Lorsque, comme cela semble être le cas, le « péril imminent » ayant motivé la déclaration de l’état d’urgence trouve sa cause dans une menace permanente, c’est à des instruments pérennes qu’il convient de recourir. Il convient donc que le Gouvernement prépare dès maintenant la fin de l’état d’urgence.

7. L’état d’urgence perd son objet, dès lors que s’éloignent les « atteintes graves à l’ordre public » ayant créé le péril imminent ou que sont mis en oeuvre des instruments qui, sans être de même nature que ceux de l’état d’urgence principalement fondés sur des moyens de police administrative, ont vocation à répondre de façon permanente à la menace qui l’a suscité.

Y doivent contribuer tous les moyens légaux des périodes normales hors état d’urgence et, d’abord, une bonne coopération entre la justice, la police judiciaire et les autres forces de sécurité. A cet égard, le projet de loi renforçant la lutte contre le crime organisé et son financement, l’efficacité et les garanties de la procédure pénale, prochainement examiné par le Parlement, entend renforcer à la fois l’efficacité des enquêtes et des investigations sous le contrôle de l’autorité judiciaire, les garanties des justiciables et la surveillance des personnes rentrant de zones contrôlées par des groupes terroristes. En complétant significativement la législation applicable, il fournit de nouveaux instruments de lutte contre le terrorisme.

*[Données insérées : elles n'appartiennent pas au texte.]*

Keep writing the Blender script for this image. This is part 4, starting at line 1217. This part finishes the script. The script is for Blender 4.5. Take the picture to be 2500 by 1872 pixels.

Plus largement, doivent permettre de répondre à la menace terroriste l’ensemble des politiques publiques dans les domaines du renseignement, de la sécurité publique, de la défense, de l’éducation, de l’intégration et de la coopération internationale.

Cet avis a été délibéré par l’assemblée générale du Conseil d’Etat dans sa séance du mardi 2 février 2016.